On 2/22/2018 2:18 PM, Lukas Wunner wrote:
On Tue, Feb 20, 2018 at 12:15:54PM -0600, Bjorn Helgaas wrote:
Basically I was hoping to partially rectify what I think was a mistake
on my part when we merged this. 9d26d3a8f1b0 ("PCI: Put PCIe ports
into D3 during suspend") is somewhat misleading because it suggests
that PCI bridge power management can only be supported on non-hotplug
PCIe ports, when in fact this was mostly a question of testing and "we
know this works on the systems we care about so we're going to
minimize our risk by excluding others". These constraints seem pretty
Intel-centric and it's not clear how or whether they apply to other
architectures.
Adding the comments will help with that some, but in general I don't
like to artificially limit feature support because it reduces testing
exposure and makes future maintenance more difficult.
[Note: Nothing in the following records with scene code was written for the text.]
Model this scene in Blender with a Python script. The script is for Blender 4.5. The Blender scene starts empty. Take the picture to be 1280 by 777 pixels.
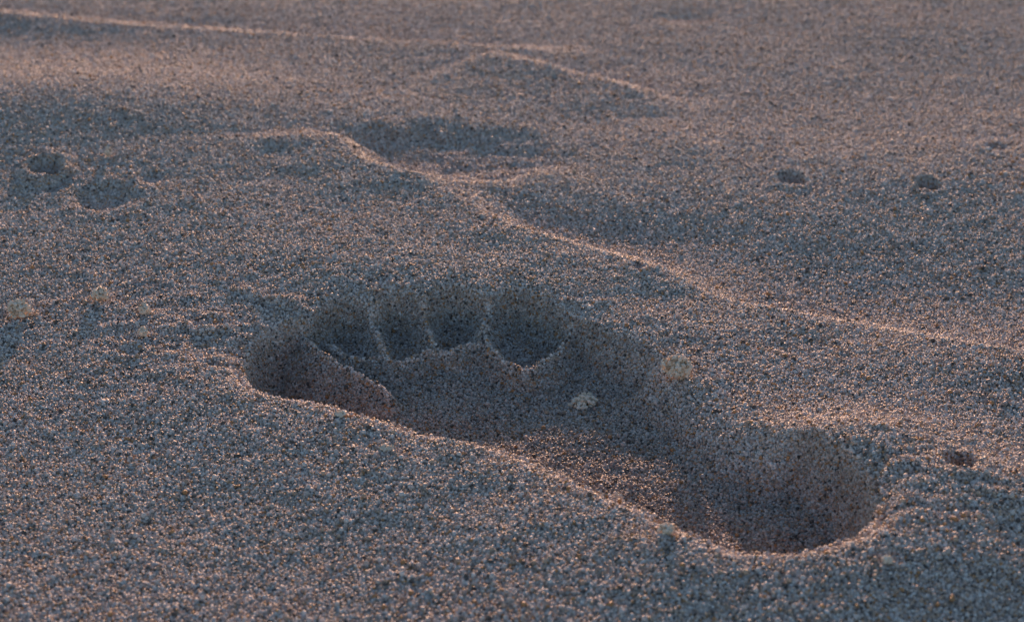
import bpy, math, numpy as np
from mathutils import Vector
rng=np.random.default_rng(7)

# ---------------------------------------------------------------- camera calibration
PITCH=math.radians(21.0); DIST=0.75; LENS=80.0
CP,SP=math.cos(PITCH),math.sin(PITCH)
CAM=np.array([0.0,-DIST*CP,DIST*SP]); FPX=1280*LENS/36.0
def gp(u,v,z=0.0):
    a=(u-640)/FPX; b=-(v-388.5)/FPX
    d=np.array([a, CP+b*SP, -SP+b*CP])
    t=(z-CAM[2])/d[2]
    p=CAM+d*t
    return p[0],p[1]
def gpl(pts,z=0.0): return np.array([gp(u,v,z) for u,v in pts])

def catmull(P,closed=False,n=6):
    P=np.asarray(P,float); N=len(P); out=[]
    rngi=range(N) if closed else range(N-1)
    for i in rngi:
        if closed: p0,p1,p2,p3=P[(i-1)%N],P[i],P[(i+1)%N],P[(i+2)%N]
        else: p0,p1,p2,p3=P[max(i-1,0)],P[i],P[i+1],P[min(i+2,N-1)]
        for k in range(n):
            t=k/n
            out.append(0.5*((2*p1)+(-p0+p2)*t+(2*p0-5*p1+4*p2-p3)*t*t+(-p0+3*p1-3*p2+p3)*t**3))
    if not closed: out.append(P[-1])
    return np.array(out)

# ---------------------------------------------------------------- noise
def vnoise(X,Y,scale,seed):
    r=np.random.default_rng(seed); T=r.random((256,256))*2-1
    ang=seed*0.7; c,s=math.cos(ang),math.sin(ang)
    x=(X*c-Y*s)/scale+1000; y=(X*s+Y*c)/scale+1000
    xi=np.floor(x).astype(int); yi=np.floor(y).astype(int)
    fx=x-xi; fy=y-yi
    fx=fx*fx*fx*(fx*(fx*6-15)+10); fy=fy*fy*fy*(fy*(fy*6-15)+10)
    a=T[yi&255,xi&255]; b=T[yi&255,(xi+1)&255]; c2=T[(yi+1)&255,xi&255]; d=T[(yi+1)&255,(xi+1)&255]
    return (a*(1-fx)+b*fx)*(1-fy)+(c2*(1-fx)+d*fx)*fy

# ---------------------------------------------------------------- raster
RES=0.0008
X0,X1,Y0,Y1=-0.56,0.56,-0.36,0.76
nx=int((X1-X0)/RES)+1; ny=int((Y1-Y0)/RES)+1
gx=X0+np.arange(nx)*RES; gy=Y0+np.arange(ny)*RES
X,Y=np.meshgrid(gx,gy)
H=np.zeros_like(X)

def sub(P,pad):
    lo=P.min(0)-pad; hi=P.max(0)+pad
    i0=max(int((lo[0]-X0)/RES),0); i1=min(int((hi[0]-X0)/RES)+2,nx)
    j0=max(int((lo[1]-Y0)/RES),0); j1=min(int((hi[1]-Y0)/RES)+2,ny)
    return slice(j0,j1),slice(i0,i1)
def pdist(x,y,P,closed=False):
    best=np.full(x.shape,1e9); T=np.zeros(x.shape); S=np.zeros(x.shape)
    Q=np.vstack([P,P[:1]]) if closed else P
    n=len(Q)-1
    for i in range(n):
        a,b=Q[i],Q[i+1]; d=b-a; L=max(d@d,1e-14)
        t=np.clip(((x-a[0])*d[0]+(y-a[1])*d[1])/L,0,1)
        q=np.hypot(x-a[0]-t*d[0],y-a[1]-t*d[1])
        m=q<best; best=np.where(m,q,best); T=np.where(m,(i+t)/n,T)
        S=np.where(m,np.sign(d[0]*(y-a[1])-d[1]*(x-a[0])),S)
    return best,T,S
def inside(x,y,P):
    w=np.zeros(x.shape,bool); n=len(P)
    for i in range(n):
        a,b=P[i],P[(i+1)%n]
        if a[1]==b[1]: continue
        c=((a[1]>y)!=(b[1]>y))&(x<(b[0]-a[0])*(y-a[1])/(b[1]-a[1])+a[0])
        w^=c
    return w
def sstep(t):
    t=np.clip(t,0,1); return t*t*(3-2*t)

# broad shapes
EN=sstep(np.minimum(np.minimum(X-X0,X1-X),np.minimum(Y-Y0,Y1-Y))/0.08)
H+=0.0016*vnoise(X,Y,0.16,1)+0.0006*vnoise(X,Y,0.06,2)+0.00024*vnoise(X,Y,0.022,3)
def bump(u,v,sx,sy,amp,rot=0):
    global H
    cx,cy=gp(u,v); c,s=math.cos(rot),math.sin(rot)
    dx=X-cx; dy=Y-cy
    a=(dx*c+dy*s)/sx; b=(-dx*s+dy*c)/sy
    H=H+amp*np.exp(-(a*a+b*b)/2)
bump(40,158,0.095,0.048,0.0125)
bump(50,250,0.12,0.09,0.0085)
bump(80,50,0.08,0.03,-0.0040)
bump(1180,215,0.09,0.04,0.0035)
bump(1180,365,0.085,0.035,-0.0068,-0.15)
bump(760,292,0.04,0.016,-0.0020,-0.2)
bump(1065,578,0.022,0.017,0.0080)
bump(1240,632,0.020,0.013,0.0040)
bump(1170,690,0.05,0.028,0.0046)
bump(1285,692,0.006,0.008,-0.0015)
bump(640,350,0.05,0.022,0.0018)
bump(850,22,0.010,0.008,-0.0015)
bump(280,445,0.012,0.010,-0.0012)
bump(420,330,0.05,0.03,0.0015)

# hollow of an older, washed-out print
hol=catmull(gpl([(400,195),(440,172),(510,164),(600,168),(680,182),(720,206),(680,228),(610,240),(530,246),(470,232),(430,214)]),True)
s=sub(hol,0.03); x,y=X[s],Y[s]
xw=x+0.006*vnoise(x,y,0.02,21)+0.002*vnoise(x,y,0.008,23); yw=y+0.008*vnoise(x,y,0.02,22)+0.003*vnoise(x,y,0.008,24)
d,_,_=pdist(xw,yw,hol,True); ins=inside(xw,yw,hol); sd=np.where(ins,d,-d)
cxh,_=gp(560,200)
H[s]+= -(0.0046-0.024*(x-cxh)).clip(0.0030,0.0062)*sstep((sd+0.004)/0.034)+0.0006*vnoise(x,y,0.007,25)*sstep(sd/0.01)

# swash ridges : far side short, front side a long gentle ramp
def ridge(pts,amp,wf,wn,seed,t0=0.06,t1=0.08,fn=0.7):
    P=catmull(gpl(pts)); s=sub(P,wn*3); x,y=X[s],Y[s]
    x2=x+0.0008*vnoise(x,y,0.008,seed+5); y2=y+0.0010*vnoise(x,y,0.014,seed+6)
    d,t,sg=pdist(x2,y2,P)
    a=amp*(1-fn*0.5+fn*vnoise(x,y,0.020,seed))
    a=a*sstep(t/t0)*sstep((1-t)/t1)
    near=np.exp(-(d/wn)**1.3)
    farp=np.clip(1-d/wf,-0.2,1)*np.exp(-(d/(wf*2.2))**2)
    H[s]+=a*np.where(sg>0,farp,near)
ridge([(-120,12),(0,25),(130,38),(250,48),(400,62),(500,70),(600,74),(700,73),(760,77)],0.0056,0.022,0.055,11,fn=0.1,t1=0.2)
ridge([(590,84),(650,95),(720,105),(790,122),(835,150)],0.0040,0.015,0.042,12,fn=0.12,t0=0.15,t1=0.25)
ridge([(825,150),(852,178),(872,188),(905,188)],0.0018,0.009,0.022,13,t0=0.3,t1=0.4)
ridge([(405,186),(425,208),(455,230),(530,247),(600,285),(680,312),(760,330),(830,348),(900,378),(1000,398),(1100,414),(1200,440),(1290,458),(1400,480)],0.0046,0.0150,0.046,14,fn=0.25)
ridge([(540,246),(620,243),(660,234),(708,216)],0.0020,0.009,0.024,15,fn=0.2,t0=0.3,t1=0.3)

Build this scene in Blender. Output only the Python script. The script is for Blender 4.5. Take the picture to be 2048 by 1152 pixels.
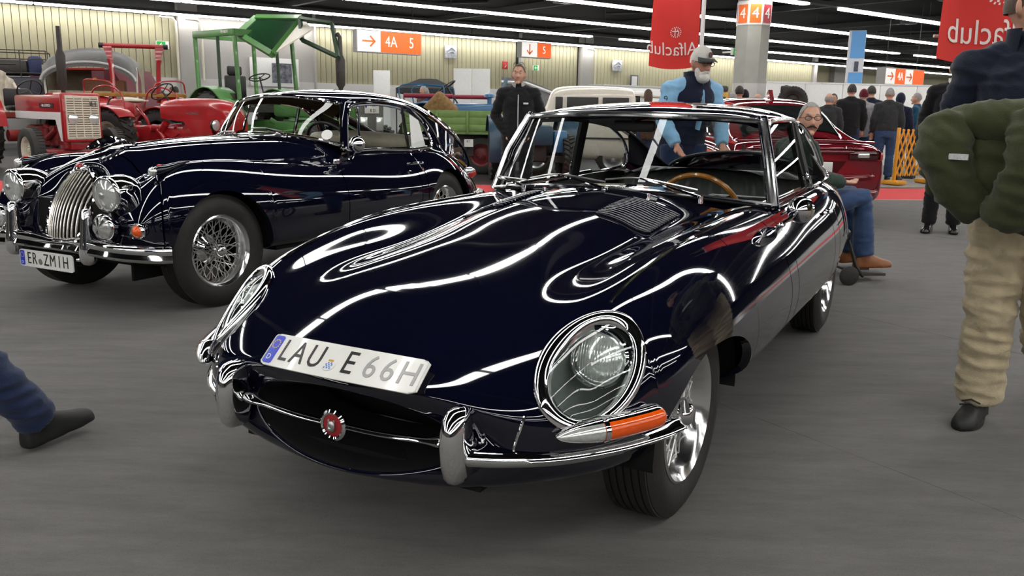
import bpy, bmesh, math, random
import numpy as np
from mathutils import Vector, Matrix, Euler
for o in list(bpy.data.objects): bpy.data.objects.remove(o)
SC = bpy.context.scene
COL = SC.collection
pi = math.pi
# ---------------------------------------------------------------- camera
F_PX, PITCH, ROLL, CAM_H = 1714.0, 0.2053, 0.0172, 1.235
cd = bpy.data.cameras.new('camera'); cam = bpy.data.objects.new('camera', cd); COL.objects.link(cam)
cd.sensor_fit = 'HORIZONTAL'; cd.sensor_width = 36.0; cd.lens = F_PX * 36.0 / 2048.0
cd.clip_start = 0.05; cd.clip_end = 300
_m = Matrix.Rotation(pi / 2 - PITCH, 4, 'X') @ Matrix.Rotation(ROLL, 4, 'Z')
cam.matrix_world = Matrix.Translation((0, 0, CAM_H)) @ _m
SC.camera = cam
# ---------------------------------------------------------------- world, exposure
wd = bpy.data.worlds.new('world'); SC.world = wd; wd.use_nodes = True
wd.node_tree.nodes['Background'].inputs[0].default_value = (0.95, 0.97, 1.0, 1)
wd.node_tree.nodes['Background'].inputs[1].default_value = 0.02
SC.view_settings.view_transform = 'Standard'; SC.view_settings.look = 'None'
SC.view_settings.exposure = 0.0; SC.view_settings.gamma = 1.0; SC.view_settings.use_curve_mapping = False
TUBE_POWER = 18.5
HALL_A = 0.6535                       # direction of the lamp rows and of the long wall
HD = Vector((math.cos(HALL_A), math.sin(HALL_A), 0)); HN = Vector((-math.sin(HALL_A), math.cos(HALL_A), 0))
def hall(n, d, z=0.0): return HN * n + HD * d + Vector((0, 0, z))
SC.cycles.max_bounces = 9; SC.cycles.transparent_max_bounces = 24
SC.cycles.glossy_bounces = 5; SC.cycles.diffuse_bounces = 3
SC.cycles.sample_clamp_indirect = 6.0; SC.cycles.use_denoising = True
# ---------------------------------------------------------------- materials
MATS = {}
def mat(name, col, rough=0.5, metal=0.0, coat=0.0, noise=0.0, nscale=20.0, bump=0.0, bscale=80.0, spec=0.5, emit=0.0, sheen=0.0, trans=0.0):
    if name in MATS: return MATS[name]
    m = bpy.data.materials.new(name); m.use_nodes = True; nt = m.node_tree; b = nt.nodes['Principled BSDF']
    b.inputs['Base Color'].default_value = (*col, 1); b.inputs['Roughness'].default_value = rough
    b.inputs['Metallic'].default_value = metal; b.inputs['Coat Weight'].default_value = coat
    b.inputs['Coat Roughness'].default_value = 0.02; b.inputs['Specular IOR Level'].default_value = spec
    b.inputs['Sheen Weight'].default_value = sheen
    b.inputs['Transmission Weight'].default_value = trans
    if emit:
        b.inputs['Emission Color'].default_value = (*col, 1); b.inputs['Emission Strength'].default_value = emit
    tc = nt.nodes.new('ShaderNodeTexCoord')
    if noise:
        n = nt.nodes.new('ShaderNodeTexNoise'); n.inputs['Scale'].default_value = nscale; n.inputs['Detail'].default_value = 6
        nt.links.new(tc.outputs['Object'], n.inputs['Vector'])
        r = nt.nodes.new('ShaderNodeMapRange'); r.inputs[1].default_value = 0.3; r.inputs[2].default_value = 0.7
        r.inputs[3].default_value = 1 - noise; r.inputs[4].default_value = 1 + noise
        nt.links.new(n.outputs['Fac'], r.inputs[0])
        x = nt.nodes.new('ShaderNodeVectorMath'); x.operation = 'SCALE'; x.inputs[0].default_value = col
        nt.links.new(r.outputs[0], x.inputs['Scale']); nt.links.new(x.outputs[0], b.inputs['Base Color'])
    if bump:
        n2 = nt.nodes.new('ShaderNodeTexNoise'); n2.inputs['Scale'].default_value = bscale; n2.inputs['Detail'].default_value = 4
        nt.links.new(tc.outputs['Object'], n2.inputs['Vector'])
        bp = nt.nodes.new('ShaderNodeBump'); bp.inputs['Strength'].default_value = bump; bp.inputs['Distance'].default_value = 0.01
        nt.links.new(n2.outputs['Fac'], bp.inputs['Height']); nt.links.new(bp.outputs[0], b.inputs['Normal'])
    MATS[name] = m; return m
def glass_mat(name, tint=(0.93, 0.96, 0.95), ior=1.45, rough=0.0):
    if name in MATS: return MATS[name]
    m = bpy.data.materials.new(name); m.use_nodes = True; nt = m.node_tree; nt.nodes.clear()
    out = nt.nodes.new('ShaderNodeOutputMaterial'); mix = nt.nodes.new('ShaderNodeMixShader')
    fr = nt.nodes.new('ShaderNodeFresnel'); ge = nt.nodes.new('ShaderNodeNewGeometry'); mr = nt.nodes.new('ShaderNodeMapRange')
    mr.inputs[3].default_value = ior; mr.inputs[4].default_value = 1 / ior        # a thin pane: same reflection from both faces
    nt.links.new(ge.outputs['Backfacing'], mr.inputs[0]); nt.links.new(mr.outputs[0], fr.inputs[0])
    tr = nt.nodes.new('ShaderNodeBsdfTransparent'); tr.inputs[0].default_value = (*tint, 1)
    gl = nt.nodes.new('ShaderNodeBsdfGlossy'); gl.inputs['Roughness'].default_value = rough
    nt.links.new(fr.outputs[0], mix.inputs[0]); nt.links.new(tr.outputs[0], mix.inputs[1]); nt.links.new(gl.outputs[0], mix.inputs[2])
    nt.links.new(mix.outputs[0], out.inputs[0]); MATS[name] = m; return m
PAINT = mat('navy black car paint', (0.0022, 0.0026, 0.0095), 0.04, 0, 0.6, noise=0.05, nscale=3)
CHROME = mat('polished chrome', (0.86, 0.86, 0.87), 0.045, 1.0, noise=0.02, nscale=9)
CHROMET = mat('bright window trim', (0.84, 0.84, 0.85), 0.16, 1.0, noise=0.02, nscale=9)
STEEL = mat('satin steel', (0.55, 0.55, 0.54), 0.3, 1.0, noise=0.08, nscale=30)
RUBBER = mat('black tyre rubber', (0.017, 0.016, 0.014), 0.62, noise=0.2, nscale=14, bump=0.15)
BLACK = mat('black matt', (0.006, 0.006, 0.006), 0.75, noise=0.1, spec=0.2)
TRIM = mat('black trim rubber', (0.008, 0.008, 0.008), 0.45, noise=0.1)
LEATHER = mat('black leather', (0.011, 0.012, 0.011), 0.38, noise=0.15, bump=0.1)
WHITEP = mat('white plate', (0.72, 0.72, 0.68), 0.28, noise=0.02, coat=0.3)
PBLUE = mat('plate blue', (0.006, 0.035, 0.5), 0.3, noise=0.04)
INK = mat('black ink', (0.012, 0.012, 0.012), 0.35, noise=0.05)
GLAREINK = mat('ink paled by glare', (0.32, 0.32, 0.31), 0.3, noise=0.05)  # black plate ink with the reflected glare put into its colour
AMBER = mat('amber lens', (0.75, 0.09, 0.004), 0.12, noise=0.06, nscale=60, coat=0.6)
REDLENS = mat('red lens', (0.5, 0.01, 0.008), 0.12, noise=0.06, coat=0.6)
LENS = mat('clear lamp lens', (.70, .72, .70), 0.13, 0.6, noise=0.15, nscale=90, coat=0.8)
GLASS = glass_mat('window glass')
WHITE = mat('white paint', (0.72, 0.72, 0.70), 0.45, noise=0.03)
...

For example, we disallow D3 for hotplug bridges. I don't think the
spec requires that, so the fact that we put that limitation in
suggests that there was some issue we didn't fully understand, and now
it will be hard to go back and figure that out if and when we *do*
want to support D3 for hotplug bridges.
Some x86 machines which handle hotplug in firmware, rather than natively
by the OS, require that the OS doesn't transition them to D3hot behind
the firmware's back. That's the reason why Mika excluded them from
runtime PM:
https://bugzilla.kernel.org/show_bug.cgi?id=53811
If the OS handles hotplug natively, transitioning the ports to D3hot
should be fine in theory. I submitted this series last May to extend
runtime PM to those:
https://www.spinics.net/lists/linux-pci/msg60962.html
However Ashok Raj tested them on a Xeon-SP system and got Hardware Errors:
https://lkml.org/lkml/2017/5/3/480
I'm not sure if I've done anything wrong in that series or if we're
dealing with an incompatibility of this particular platform with D3hot
on hotplug ports.
Thanks for mentioning that, and for the pointers!
We do need runtime PM on hotplug ports to power off Thunderbolt
controllers when nothing is plugged in. That saves 1.5 W, so a
noticeable amount of power. I was going to respin the series one
of these days, I think the best I can do is continue to forbid
runtime PM on hotplug ports by default, but whitelist it for
Thunderbolt and allow manually enabling it on other platforms via
the command line. That way, vendors are put in a position to
validate their platforms for runtime PM of hotplug ports, and
perhaps someday we can enable it for all platforms by default,
but with a BIOS cut-off date.
As for the existing 2015 cut-off for non-hotplug ports, I remember
Rafael writing that we may try to slowly push the cut-off further
back into the past and stop as soon as problems are reported.
That hasn't happened yet because noone had a need for it.
Right.
There's more background related to this particular thing worth
mentioning IMO. I'll write about it later today.